Однако примитивно было бы считать, что Столыпина назначили министром только как деятеля, проявившего недюжинную энергию и отвагу в борьбе с революционными выступлениями (что, прежде всего, и ценил в нем Горемыкин). К этому времени среди военных и гражданских властей империи уже проявились деятели, ничем в этом отношении не уступавшие саратовскому губернатору. Столыпинская твердость в борьбе с террором была, несомненно, важным фактором при принятии решения о назначении, но далеко не единственным (о чем подробнее мы скажем ниже). Важно отметить, что предшественник Столыпина на посту министра внутренних дел Петр Николаевич Дурново отнюдь не был безвольным оппортунистом, боявшимся принять на себя ответственность.

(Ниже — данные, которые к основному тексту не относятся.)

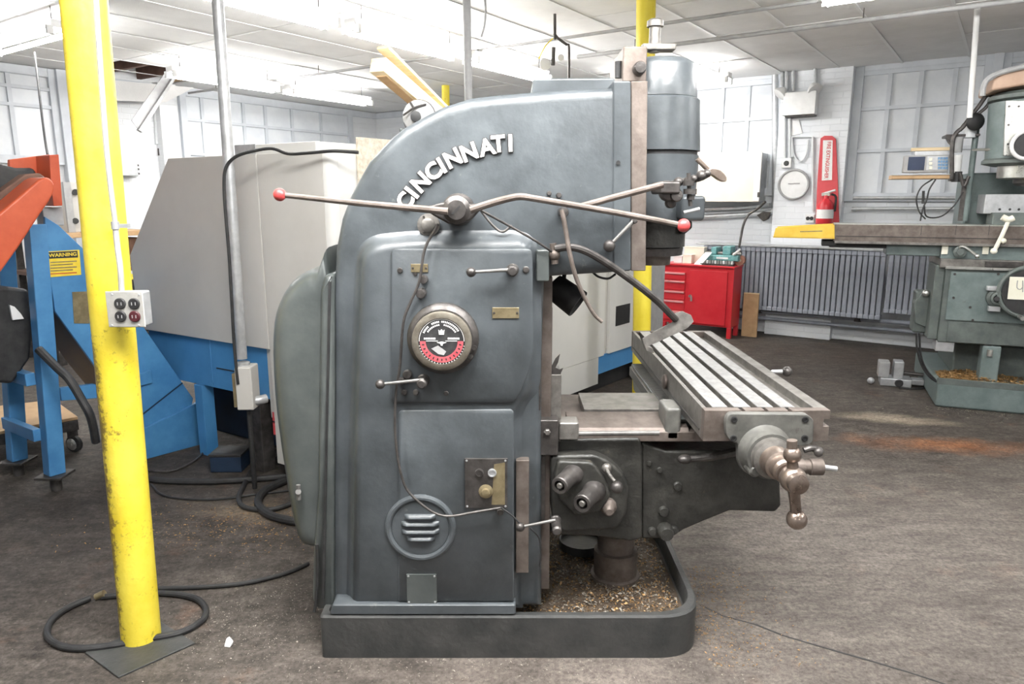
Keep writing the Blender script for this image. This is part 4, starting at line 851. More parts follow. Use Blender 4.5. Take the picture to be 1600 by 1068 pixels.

Кстати, когда говорят, что заслуга подавления революции 1905–1907 годов принадлежит исключительно Столыпину, — это не соответствует действительности (да он и не нуждается в чужих лаврах). Бывший саратовский губернатор занял пост министра в крайне тяжелый момент, но всё же его деятельность была бы заведомо обречена на неудачу, если бы не решительные действия предшественника. Отметим, что в начале своей работы во главе МВД Дурново был преисполнен уверенности, что с революцией удастся справиться преимущественно ненасильственными методами, и стремился наладить сотрудничество с либеральной оппозицией, о чем яркие воспоминания оставил начальник Санкт-Петербургского охранного отделения в 1905–1909 годах, жандармский генерал-лейтенант Александр Васильевич Герасимов: «О нем сложилось представление как об очень реакционном человеке. Это представление не соответствовало действительности. Дурново был очень своенравный, вспыльчивый человек, абсолютно не терпевший противоречий, иногда самодур, но отнюдь не человек, отрицавший необходимость для России больших преобразований. В старой России подобного типа человеком был Победоносцев. Дурново же был человеком совсем иным. Тогда мне приходилось выслушивать от него определенно либеральные заявления. Во всяком случае, в октябре 1905 года он пришел к власти с настроениями, ни в чем существенно не отличавшимися от настроений Трепова, Bumme и других творцов Манифеста 17 октября».